I WAS glad to hear that visitor numbers at our local tourist attractions aren’t being overly knackered by the foul weather.

The latest figures suggest the likes of the Outlet Centre and our museums are still doing very nicely.

That’s the good thing about having lots of excellent attractions with roofs, of course, but we should also beef up our roster of outdoor magnets for visitors’ cash.

By the law of averages next summer will be lovely, so now is the time to make sure we’re ready for the influx.

We don’t even need to spend much money, as there are plenty of existing things we could pass off as local wonders if we play our cards right.

Take potholes, for example. They’re developing all over town and sooner or later one of those dips in the road will turn into a full-on bottomless pit. My money’s on the one half way down Groundwell Road.

Anyway, wherever it turns out to be we shouldn’t fill it in. Come to think of it, we probably won’t be able to afford to fill it in. Instead we should put railings around it and signs identifying it as The Legendary Chasm of Swindon. To add to the effect we could search local amateur dramatics groups for an oldish bloke who can do a sinister West Country accent – and who preferably has eyes which simultaneously gaze in separate directions.
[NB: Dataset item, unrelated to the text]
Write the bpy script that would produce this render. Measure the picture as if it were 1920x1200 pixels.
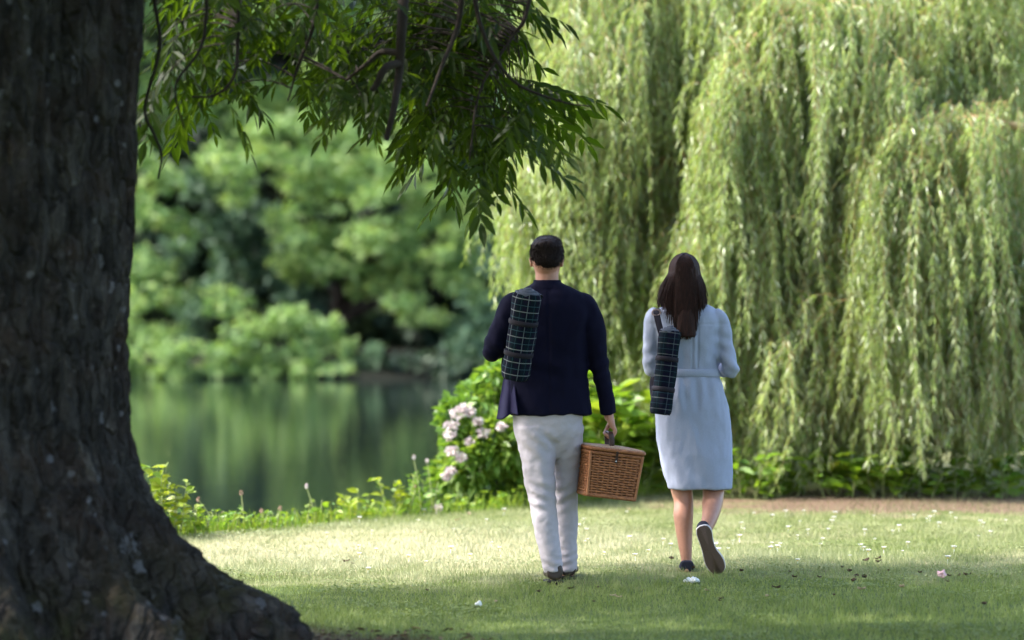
import bpy, bmesh, math, random
import numpy as np
from mathutils import Vector, Matrix, noise as mnoise
R = math.radians
rng = np.random.default_rng(7)
random.seed(7)
for o in list(bpy.data.objects): bpy.data.objects.remove(o)
sc = bpy.context.scene
COL = sc.collection

# ------------------------------------------------------------------ camera, sky, sun, exposure
F = 7200.0; HZ = 515.0; CAMZ = 1.6
cam = bpy.data.cameras.new('camera'); cam_o = bpy.data.objects.new('camera', cam); COL.objects.link(cam_o)
cam.lens = 135; cam.sensor_width = 36; cam.clip_start = .5; cam.clip_end = 3000
cam_o.location = (0, 0, CAMZ); cam_o.rotation_euler = (math.pi/2 - math.atan(85/F), 0, 0)
cam.dof.use_dof = True; cam.dof.focus_distance = 20.0; cam.dof.aperture_fstop = 1.9
sc.camera = cam_o
SUN_EL, SUN_AZ = R(50), R(100)          # azimuth measured to the left of the view direction
sdir = Vector((-math.sin(SUN_AZ)*math.cos(SUN_EL), math.cos(SUN_AZ)*math.cos(SUN_EL), math.sin(SUN_EL)))
w = bpy.data.worlds.new('World'); sc.world = w; w.use_nodes = True
nt = w.node_tree; bg = nt.nodes['Background']
sky = nt.nodes.new('ShaderNodeTexSky'); sky.sky_type = 'NISHITA'; sky.sun_disc = False
sky.sun_elevation = SUN_EL; sky.sun_rotation = -SUN_AZ
sky.air_density = 1.0; sky.dust_density = 3.0; sky.ozone_density = 1.0
nt.links.new(sky.outputs[0], bg.inputs[0]); bg.inputs[1].default_value = 0.15
sl = bpy.data.lights.new('sun', 'SUN'); sl.energy = 2.0; sl.angle = R(.55); sl.color = (1, .96, .90)
so = bpy.data.objects.new('sun', sl); COL.objects.link(so)
so.rotation_euler = sdir.to_track_quat('Z', 'Y').to_euler(); so.location = (-20, 10, 30)
sc.view_settings.view_transform = 'Standard'; sc.view_settings.look = 'None'
sc.view_settings.gamma = 1; sc.view_settings.use_curve_mapping = False
sc.view_settings.exposure = 2.4
cy = sc.cycles
cy.max_bounces = 6; cy.diffuse_bounces = 4; cy.glossy_bounces = 3; cy.transmission_bounces = 4
cy.transparent_max_bounces = 4; cy.use_denoising = True; cy.sample_clamp_indirect = 6
cy.caustics_reflective = False; cy.caustics_refractive = False

# ------------------------------------------------------------------ helpers
def at(u, v, Y):                       # a place in the photograph, Y metres in front of the camera
    return np.array([(u-960)/F*Y, Y, CAMZ - (v-HZ)/F*Y])
def tag(o, label=None, cat=None, group=None, kind=None):
    if label: o['label'] = label
    if cat: o['category'] = cat
    if group: o['group'] = group
    if kind: o['kind'] = kind
    return o
def empty(name, loc=(0, 0, 0), rz=0):
    o = bpy.data.objects.new(name, None); o.empty_display_size = .1
    o.location = loc; o.rotation_euler = (0, 0, rz); COL.objects.link(o); return o
def link(name, me, mat=None, parent=None, smooth=True):
    if mat is not None:
        me.materials.clear()
        for m in (mat if isinstance(mat, (list, tuple)) else [mat]): me.materials.append(m)
    if len(me.polygons): me.polygons.foreach_set('use_smooth', [smooth]*len(me.polygons))
    o = bpy.data.objects.new(name, me); COL.objects.link(o)
    if parent is not None: o.parent = parent
    return o
def np_mesh(name, V, faces, var=None, uv=None):
    """V (n,3); faces: list of (m,k) index arrays"""
    me = bpy.data.meshes.new(name)
    V = np.asarray(V, np.float32)
    me.vertices.add(len(V)); me.vertices.foreach_set('co', V.ravel())
    faces = [np.asarray(f, np.int32) for f in faces if len(f)]
    li = np.concatenate([f.ravel() for f in faces])
    tot = np.concatenate([np.full(len(f), f.shape[1], np.int32) for f in faces])
    start = np.concatenate([[0], np.cumsum(tot)[:-1]]).astype(np.int32)
    me.loops.add(len(li)); me.loops.foreach_set('vertex_index', li)
    me.polygons.add(len(tot)); me.polygons.foreach_set('loop_start', start)
    if var is not None:
        a = me.attributes.new('var', 'FLOAT', 'POINT'); a.data.foreach_set('value', np.asarray(var, np.float32))
    me.update(calc_edges=True)
    if uv is not None:
        l = me.uv_layers.new(name='UVMap'); l.data.foreach_set('uv', np.asarray(uv, np.float32)[li].ravel())
    return me
class Acc:                              # collects vertices, faces and a per-vertex value
    def __init__(s): s.V = []; s.T = []; s.Q = []; s.P = []; s.n = 0
    def add(s, V, F4=None, F3=None, var=0.5):
        V = np.asarray(V, float).reshape(-1, 3); k = len(V)
        s.V.append(V); s.P.append(np.broadcast_to(np.asarray(var, float), (k,)).copy())
        if F4 is not None and len(F4): s.Q.append(np.asarray(F4)+s.n)
        if F3 is not None and len(F3): s.T.append(np.asarray(F3)+s.n)
        s.n += k
    def mesh(s, name):
        f = []
        if s.Q: f.append(np.concatenate(s.Q))
        if s.T: f.append(np.concatenate(s.T))
        return np_mesh(name, np.concatenate(s.V), f, np.concatenate(s.P))
def unit(a): return a/np.maximum(np.linalg.norm(a, axis=-1, keepdims=True), 1e-9)
def leaves(acc, P, D, N, L, W, var, fold=0.0, droop=0.0, near=False):
    """leaf blades: base P, direction D, rough normal N"""
    n = len(P); D = unit(D); S = unit(np.cross(D, N)); U = np.cross(S, D)
    L = np.broadcast_to(L, (n,))[:, None]; W = np.broadcast_to(W, (n,))[:, None]
    g = np.array([0, 0, -1.0])
    if near:
        c = [P, P+D*L*.28-S*W*.42+U*W*fold, P+D*L*.6-S*W*.45+U*W*fold+g*L*droop*.3, P+D*L+g*L*droop,
             P+D*L*.6+S*W*.45+U*W*fold+g*L*droop*.3, P+D*L*.28+S*W*.42+U*W*fold]
        V = np.stack(c, 1).reshape(-1, 3); b = np.arange(n)[:, None]*6
        acc.add(V, F4=np.concatenate([b+[0, 3, 2, 1], b+[0, 5, 4, 3]]), var=np.repeat(var, 6))
    else:
        c = [P, P+D*L*.42+S*W*.5+U*W*fold, P+D*L+g*L*droop, P+D*L*.42-S*W*.5+U*W*fold]
        V = np.stack(c, 1).reshape(-1, 3); b = np.arange(n)[:, None]*4
        acc.add(V, F4=b+[0, 1, 2, 3], var=np.repeat(var, 4))
def strands(acc, C, rad, sides=3, var=0.5):
    """C (S,K,3) centre lines, rad (S,K)"""
    S, K, _ = C.shape
    T = np.gradient(C, axis=1); T = unit(T)
    ref = np.zeros_like(T); ref[..., 1] = 1; ref[np.abs(T[..., 1]) > .9] = (1, 0, 0)
    A = unit(np.cross(T, ref)); B = np.cross(T, A)
    an = np.arange(sides)/sides*2*math.pi
    V = C[:, :, None, :] + rad[:, :, None, None]*(A[:, :, None, :]*np.cos(an)[None, None, :, None]+B[:, :, None, :]*np.sin(an)[None, None, :, None])
    idx = np.arange(S*K*sides).reshape(S, K, sides)
    j = (np.arange(sides)+1) % sides
    q = np.stack([idx[:, :-1, :], idx[:, :-1, j], idx[:, 1:, j], idx[:, 1:, :]], -1).reshape(-1, 4)
    vv = np.repeat(np.broadcast_to(var, (S,)), K*sides)
    acc.add(V.reshape(-1, 3), F4=q, var=vv)
def spline(pts, n):                     # Catmull-Rom through rows of any width
    p = np.asarray(pts, float); m = len(p)
    p = np.concatenate([[2*p[0]-p[1]], p, [2*p[-1]-p[-2]]])
    t = np.linspace(0, m-1, n); i = np.minimum(t.astype(int), m-2); f = (t-i)[:, None]
    a, b, c, d = p[i], p[i+1], p[i+2], p[i+3]
    return .5*((2*b)+(-a+c)*f+(2*a-5*b+4*c-d)*f*f+(-a+3*b-3*c+d)*f**3)
def tube(acc, pts, rad, n=24, sides=8, var=.5):
    C = spline(pts, n); r = np.interp(np.linspace(0, 1, n), np.linspace(0, 1, len(rad)), rad)
    strands(acc, C[None], r[None], sides, var)
def loft(acc, rings, var=.5, caps=True):
    """rings (K,M,3) closed loops"""
    K, M, _ = rings.shape; idx = np.arange(K*M).reshape(K, M); j = (np.arange(M)+1) % M
    q = np.stack([idx[:-1], idx[:-1][:, j], idx[1:][:, j], idx[1:]], -1).reshape(-1, 4)
    V = rings.reshape(-1, 3); t = []
    if caps:
        V = np.concatenate([V, rings[0].mean(0)[None], rings[-1].mean(0)[None]])
        a, b = K*M, K*M+1
        t = [(a, idx[0, j[k]], idx[0, k]) for k in range(M)]+[(b, idx[-1, k], idx[-1, j[k]]) for k in range(M)]
    acc.add(V, F4=q, F3=t, var=var)
def ring(c, rx, ry, n=36, p=2.0, ax=(1, 0, 0), ay=(0, 1, 0)):
    a = np.arange(n)/n*2*math.pi; co, si = np.cos(a), np.sin(a)
    x = np.sign(co)*np.abs(co)**(2/p)*rx; y = np.sign(si)*np.abs(si)**(2/p)*ry
    return np.asarray(c, float)+x[:, None]*np.asarray(ax, float)+y[:, None]*np.asarray(ay, float)
def limb(acc, pts, rad, n=28, sides=18, ratio=1.0, cap=True):
    """rounded tapering limb along a spline"""
    C = spline(pts, n); r = np.interp(np.linspace(0, 1, n), np.linspace(0, 1, len(rad)), rad)
    T = unit(np.gradient(C, axis=0)); A = np.array([1.0, 0, 0]); rings = []
    for k in range(n):
        A = A-T[k]*A.dot(T[k])
        if np.linalg.norm(A) < 1e-3: A = np.cross(T[k], [0, 1, 0])
        A = A/np.linalg.norm(A); B = np.cross(T[k], A)
        rings.append(ring(C[k], r[k], r[k]*ratio, sides, 2, A, B))
    if cap:
        h0 = [ring(C[0]-T[0]*r[0]*s, r[0]*math.sqrt(1-s*s), r[0]*ratio*math.sqrt(1-s*s), sides, 2, A*0+rings_axis(rings[0], C[0]), np.cross(T[0], rings_axis(rings[0], C[0]))) for s in (.95, .6)]
        ax = rings_axis(rings[-1], C[-1])
        h1 = [ring(C[-1]+T[-1]*r[-1]*s, r[-1]*math.sqrt(1-s*s), r[-1]*ratio*math.sqrt(1-s*s), sides, 2, ax, np.cross(T[-1], ax)) for s in (.6, .95)]
        rings = h0+rings+h1
    loft(acc, np.array(rings))
def rings_axis(r, c): return unit(r[0]-c)
def ball(acc, c, rx, ry, rz, n=24, rot=None):
    rings = []
    for k in range(1, 14):
        a = -math.pi/2+math.pi*k/14
        rg = ring((0, 0, math.sin(a)*rz), rx*math.cos(a), ry*math.cos(a), n)
        rings.append(rg)
    rg = np.array(rings)
    if rot is not None: rg = rg@np.array(rot).T
    loft(acc, rg+np.asarray(c, float))
def solid(acc, voxel, smooth=4, fac=.5):
    """union of everything collected, as one smooth continuous surface"""
    me = acc.mesh('tmp'); o = bpy.data.objects.new('tmp', me); COL.objects.link(o)
    m = o.modifiers.new('r', 'REMESH'); m.mode = 'VOXEL'; m.voxel_size = voxel
    if smooth: s = o.modifiers.new('s', 'SMOOTH'); s.iterations = smooth; s.factor = fac
    dg = bpy.context.evaluated_depsgraph_get(); dg.update()
    out = bpy.data.meshes.new_from_object(o.evaluated_get(dg))
    bpy.data.objects.remove(o); bpy.data.meshes.remove(me)
    return out
def getco(me):
    V = np.empty(len(me.vertices)*3, np.float32); me.vertices.foreach_get('co', V); return V.reshape(-1, 3).astype(float)
def getno(me):
    V = np.empty(len(me.vertices)*3, np.float32); me.vertex_normals.foreach_get('vector', V); return V.reshape(-1, 3).astype(float)
def setco(me, V): me.vertices.foreach_set('co', np.asarray(V, np.float32).ravel()); me.update()
def fnoise(P, s, o=0.0, oct=3):
    return np.array([mnoise.fractal(Vector((p[0]*s[0]+o, p[1]*s[1], p[2]*s[2]+o)), 1.0, 2.0, oct) for p in P])
def sstep(a, b, x): t = np.clip((x-a)/(b-a), 0, 1); return t*t*(3-2*t)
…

It would be this man’s job to stand by the pit looking sinister and a bit deranged, and enthral visitors with tales of the chasm’s history, which includes Bronze Age sacrifices, strange glows in the dead of night and the ghost of a highwayman and his horse, who tumbled in one coal-black stormy night in 1716.
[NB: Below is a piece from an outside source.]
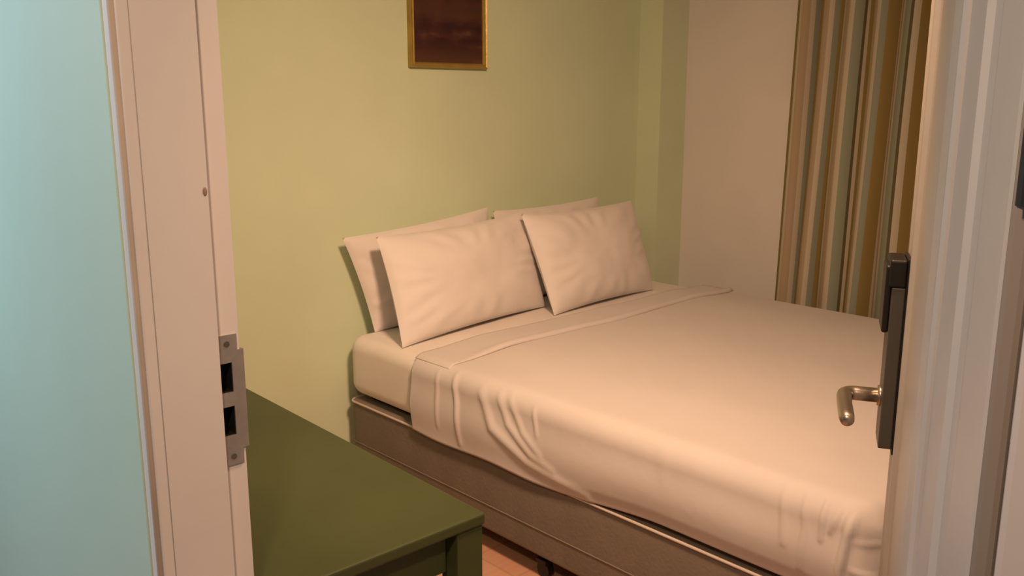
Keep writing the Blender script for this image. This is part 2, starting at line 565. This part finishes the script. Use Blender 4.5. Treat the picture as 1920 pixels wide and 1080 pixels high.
# skirt path: left side head to foot, foot, right side foot to head
path = [(grid[0][j], Vector((-1, 0, 0))) for j in range(NY)]
c = grid[0][NY]
path += [(c, Vector((-math.cos(a), -math.sin(a), 0))) for a in [math.pi / 2 * k / NC for k in range(NC + 1)]]
path += [(grid[i][NY], Vector((0, -1, 0))) for i in range(1, NX)]
c = grid[NX][NY]
path += [(c, Vector((math.sin(a), -math.cos(a), 0))) for a in [math.pi / 2 * k / NC for k in range(NC + 1)]]
path += [(grid[NX][j], Vector((1, 0, 0))) for j in range(NY - 1, -1, -1)]
cols = []
for v, nrm in path:
    col = [v]
    hz_ = hem_z(v.co.y)
    for k in range(1, NP + 1):
        if k <= 8:
            a = k / 8 * math.pi / 2
            d, z = SR * math.sin(a), SZ - SR * (1 - math.cos(a)) + 0.0
            if k < 8:
                z += (v.co.z - SZ) * (1 - k / 8)
        else:
            t = (k - 8) / (NP - 8)
            d, z = SR, SZ - SR + (hz_ - (SZ - SR)) * t
            d += 0.010 * math.sin(math.pi * t) ** 2 - 0.010 * ss(0.75, 1.0, t) * (1 - ss(1.6, 1.9, v.co.y))
        p = v.co.copy()
        q = Vector((p.x + nrm.x * d, p.y + nrm.y * d, z))
        if nrm.x < 0:
            w = ss(0, 4, k)
            bmp = side_bump(q.y, z) * w + noise.noise(Vector((q.y * 5, z * 7, 1))) * 0.003 * w
            q += nrm * bmp
        else:
            q += nrm * (noise.noise(Vector((q.x * 9, q.y * 9, z * 3))) * 0.003 * ss(0, 4, k))
        col.append(bm.verts.new(q))
    cols.append(col)
for a, b in zip(cols, cols[1:]):
    if a[0] is b[0]:
        bm.faces.new((a[0], a[1], b[1]))
    else:
        bm.faces.new((a[0], a[1], b[1], b[0]))
    for k in range(1, NP):
        bm.faces.new((a[k], a[k + 1], b[k + 1], b[k]))
sheet = tag(obj('bed_sheet', bm, M_LINEN, smooth=True), 'white top sheet stretched over the mattress and hanging down its side', 'bed sheet')
md = sheet.modifiers.new('cloth_thickness', 'SOLIDIFY')
md.thickness = 0.004
md.offset = 1

# turned down band across the head of the sheet
bm = bmesh.new()
NX2, NB = 110, 16
rows = []
for i in range(NX2 + 1):
    x = SHX0 + SR + 0.004 + (SHX1 - SHX0 - SR * 1.4 - 0.004) * max(0, i - 14) / (NX2 - 14)
    ya = 2.462
    fade = ss(SHX0 + SR, SHX0 + SR + 0.28, x)
    yb = 2.285 + 0.018 * noise.noise(Vector((x * 2, 0, 5))) + 0.012 * (x - 2.7)
    row = []
    for k in range(NB + 1):
        t = k / NB
        y = ya + (yb - ya) * t
        z = top_z(x, min(y, SHY1)) + 0.0047 + (0.002 + 0.009 * math.exp(-((t - 0.90) / 0.10) ** 2)) * fade + 0.0035 * fade * noise.noise(Vector((x * 3, y * 12, 2)))
        if t > 0.94:
            z -= 0.006 * ss(0.94, 1.0, t) * fade
        if i < 14:      # the end of the band follows the rounded edge down
            ang = math.radians(38) * (1 - i / 14)
            row.append(bm.verts.new((SHX0 + SR + 0.004 - (SR + 0.004) * math.sin(ang), y, z - (SR + 0.004) * (1 - math.cos(ang)))))
        else:
            row.append(bm.verts.new((x, y, z)))
    rows.append(row)
for a, b in zip(rows, rows[1:]):
    for k in range(NB):
        bm.faces.new((a[k], a[k + 1], b[k + 1], b[k]))
band = obj('turned_down_band', bm, M_LINEN, sheet, smooth=True)
md = band.modifiers.new('cloth_thickness', 'SOLIDIFY')
md.thickness = 0.004
md.offset = 1


# ------------------------------------------------------------------ pillows
def pillow(name, tl, tr, bl, br, thick, seed, label):
    tl, tr, bl, br = map(Vector, (tl, tr, bl, br))
    bm = bmesh.new()
    N, Mv = 64, 44
    nrm = (tr - bl).cross(tl - br).normalized()
    if nrm.y > 0:
        nrm = -nrm
    sides = []
    for s in (1, -1):
        g = []
        for i in range(N + 1):
            r = []
            for j in range(Mv + 1):
                a, b = i / N, j / Mv
                u, v = 2 * a - 1, 2 * b - 1
                # edges drawn in between the pointed corners
                pu = u * (1 - 0.030 * (1 - v * v))
                pv = v * (1 - 0.055 * (1 - u * u))
                A, Bq = (pu + 1) / 2, (pv + 1) / 2
                p = (bl * (1 - A) + br * A) * (1 - Bq) + (tl * (1 - A) + tr * A) * Bq
                f = (1 - abs(u) ** 2.6) * (1 - abs(v) ** 2.4)
                h = thick / 2 * max(f, 0) ** 0.52
                # slack and creases: stronger towards the seams
                edge = max(abs(u), abs(v))
                ang = math.atan2(v, u)
                cre = 0.004 * math.sin(ang * 17 + seed * 3 + 3 * noise.noise(Vector((u * 2, v * 2, seed)))) * ss(0.45, 0.8, edge) * (1 - ss(0.9, 1.0, edge))
                nn = noise.noise(Vector((u * 1.8 + seed, v * 1.5, s * 2.0))) * 0.012 + noise.noise(Vector((u * 5 + seed, v * 4, s))) * 0.003
                h += (cre + nn) * (max(f, 0) ** 0.4)
                r.append((p + nrm * s * h))
            g.append(r)
        sides.append(g)
    vf = [[bm.verts.new(q) for q in r] for r in sides[0]]
    vb = [[vf[i][j] if i in (0, N) or j in (0, Mv) else bm.verts.new(sides[1][i][j]) for j in range(Mv + 1)] for i in range(N + 1)]
    for g in (vf, vb):
        for i in range(N):
            for j in range(Mv):
                bm.faces.new((g[i][j], g[i + 1][j], g[i + 1][j + 1], g[i][j + 1]))
    rim = {v for i in range(N + 1) for j in range(Mv + 1) if i in (0, N) or j in (0, Mv) for v in (vf[i][j],)}
    for e in bm.edges:
        if e.verts[0] in rim and e.verts[1] in rim:
            e.smooth = False
    o = obj(name, bm, M_PILLOW, smooth=True)
    return tag(o, label, 'pillow', 'pillows propped against the headboard wall')


pillow('pillow', (1.825, 2.880, 0.985), (2.575, 2.895, 1.040), (1.945, 2.860, 0.600), (2.60, 2.860, 0.600), 0.10, 1.3,
       'left rear pillow against the green wall, its left edge showing')
pillow('pillow', (2.600, 2.890, 1.022), (3.290, 2.890, 1.034), (2.66, 2.860, 0.600), (3.33, 2.860, 0.600), 0.10, 4.1,
       'right rear pillow almost hidden behind the right front pillow')
pillow('pillow', (1.885, 2.745, 0.998), (2.675, 2.778, 1.022), (1.880, 2.590, 0.604), (2.740, 2.700, 0.606), 0.155, 2.2,
       'left front pillow, the plump brightly lit one by the near bed edge')
pillow('pillow', (2.592, 2.705, 1.024), (3.335, 2.720, 1.026), (2.648, 2.560, 0.604), (3.370, 2.600, 0.604), 0.165, 7.7,
       'right front pillow nearest the corner column')

# ------------------------------------------------------------------ desk
DX0, DX1, DY0, DY1, DZ = 0.590, 1.042, 1.168, 2.62, 0.745
desk = tag(empty('desk', ((DX0 + DX1) / 2, (DY0 + DY1) / 2, 0)), 'dark green painted desk beside the door jamb', 'desk')
obj('desk_top', B(((DX0, DY0, DZ - 0.024), (DX1, DY1, DZ))), M_DESK, desk, bevel=0.005, seg=3)
for xa, ya in ((DX1 - 0.064, DY0 + 0.004), (DX0 + 0.004, DY0 + 0.004), (DX1 - 0.064, DY1 - 0.054), (DX0 + 0.004, DY1 - 0.054)):
    obj('leg', B(((xa, ya, 0), (xa + 0.06, ya + 0.05, DZ - 0.024))), M_DESK, desk, bevel=0.003)
obj('end_apron', B(((DX0 + 0.064, DY0 + 0.028, 0.640), (DX1 - 0.074, DY0 + 0.046, DZ - 0.024))), M_DESK, desk)
obj('end_apron', B(((DX0 + 0.064, DY1 - 0.044, 0.640), (DX1 - 0.064, DY1 - 0.026, DZ - 0.024))), M_DESK, desk)
obj('side_apron', B(((DX1 - 0.040, DY0 + 0.054, 0.640), (DX1 - 0.022, DY1 - 0.054, DZ - 0.024))), M_DESK, desk)
obj('side_apron', B(((DX0 + 0.012, DY0 + 0.054, 0.640), (DX0 + 0.030, DY1 - 0.054, DZ - 0.024))), M_DESK, desk)

desk.rotation_euler.z = math.radians(-1.4)

# ------------------------------------------------------------------ framed picture
PX0, PX1, PZ0, PZ1 = 2.204, 2.607, 1.622, 2.20
pic = tag(empty('framed_picture', ((PX0 + PX1) / 2, YW, PZ0)), 'dark red painting in a thin gilt frame on the green wall', 'picture')
bm = bmesh.new()
loops = []
for d, h in ((0, 0), (0, 0.020), (0.004, 0.026), (0.010, 0.022), (0.016, 0.024), (0.021, 0.017), (0.022, 0.012)):
    loops.append([bm.verts.new((x, YW - 0.0005 - h, z)) for x, z in ((PX0 + d, PZ0 + d), (PX1 - d, PZ0 + d), (PX1 - d, PZ1 - d), (PX0 + d, PZ1 - d))])
for a, b in zip(loops, loops[1:]):
    for k in range(4):
        bm.faces.new((a[k], a[(k + 1) % 4], b[(k + 1) % 4], b[k]))
bm.faces.new(loops[0][::-1])
obj('frame', bm, M_GOLD, pic)['label'] = 'thin gilt frame'
po = obj('painting', B(((0.021, -0.0125, 0.021), (PX1 - PX0 - 0.021, -0.006, PZ1 - PZ0 - 0.021))), M_PAINT, None)
po.parent = pic
po.location = (-(PX1 - PX0) / 2, 0, 0)
po['label'] = 'dark red and brown painting'

# ------------------------------------------------------------------ curtain
curt = tag(empty('curtain', (3.79, 1.6, 0)), 'olive and cream striped curtain hanging in folds on the right wall', 'curtain')
bm = bmesh.new()
uvl = bm.loops.layers.uv.new('cloth')
NU, NZ = 360, 40
CY0, CY1, CZ0, CZ1 = 0.90, 2.135, 0.03, 2.37
PER = 0.118


def cpt(s, t):
    """s along the width from the left edge, t from top to bottom"""
    z = CZ1 + (CZ0 - CZ1) * t
    y = CY1 - s * (CY1 - CY0)
    ph = 2 * math.pi * (s * (CY1 - CY0)) / PER + 0.9 * math.sin(s * 9)
    amp = (0.026 + 0.012 * t) * (1 + 0.25 * math.sin(s * 23))
    x = 3.785 - amp * math.sin(ph) + 0.008 * math.sin(ph * 2 + 1) + 0.006 * math.sin(t * 4 + s * 7)
    y += 0.022 * math.cos(ph) + 0.050 * t * (1 - s * 0.5) + 0.004 * math.sin(t * 5 + s * 30)
    return Vector((x, y, z))


L = [0.0]
for i in range(NU):
    L.append(L[-1] + (cpt((i + 1) / NU, 0.4) - cpt(i / NU, 0.4)).length)
g = [[bm.verts.new(cpt(i / NU, j / NZ)) for j in range(NZ + 1)] for i in range(NU + 1)]
for i in range(NU):
    for j in range(NZ):
        f = bm.faces.new((g[i][j], g[i][j + 1], g[i + 1][j + 1], g[i + 1][j]))
        for lp, (a, b) in zip(f.loops, ((i, j), (i, j + 1), (i + 1, j + 1), (i + 1, j))):
            lp[uvl].uv = (L[a] / 0.34 + 0.02, b / NZ)
cl = obj('curtain_cloth', bm, M_CURT, curt, smooth=True)
md = cl.modifiers.new('cloth_thickness', 'SOLIDIFY')
md.thickness = 0.003
obj('curtain_track', B(((3.765, 0.85, 2.372), (3.805, 2.19, HC))), M_TRIM, curt)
Perhaps a device playing a recording of an unhappy animal could be surreptitiously lowered into the pit to enhance the atmosphere.

Other attractions along the same lines might include The Shattered Road Surface of Doom, whose suspension-killing defects are said to be the ghostly work of a lost Roman legion. The soldiers, tourists will be told, took a wrong turning at Chippenham while in search of a shop selling dormouse flavour crisps.

The only problem with establishing The Shattered Road Surface of Doom will be deciding which of the many potentially ideal locations to use.

The same sort of difficulty will arise when the time comes to establish The Dark and Derelict Old Building. It will need to be a structure of historic significance with impressive yet decaying architecture, but that doesn’t narrow things down much in this next of the woods.

We should probably choose the one least likely to collapse while people are inside it, as killing visitors is a bit of a no-no in the tourism game – especially if they haven’t had time to visit the gift shop.

The tour guide – perhaps the same guy we use for The Legendary Chasm of Swindon – will tell visitors that the building is said to be cursed, and that it has been allowed to decay because every time somebody in a position of power looks at it they’re immediately unable to do anything useful. Now I reflect on it, that won’t be too far from the truth.

If we want to be truly on the cutting edge of tourist attraction provision, we might want to recruit some of our living, breathing local resources.

That’s where The Ancient Guardian Priests of Swindon will come in. They’ll be introduced as a sacred group whose origins are lost in the mists of time, but whose appointed role is to appease the gods by standing at every entrance to the town centre, babbling in a mysterious forgotten tongue and accepting offerings from visitors in exchange for blessings.

Obviously, they’ll still be known to locals as the drunks whose ASBOs mean they’re not allowed in the town centre anymore, but our guests need never find out.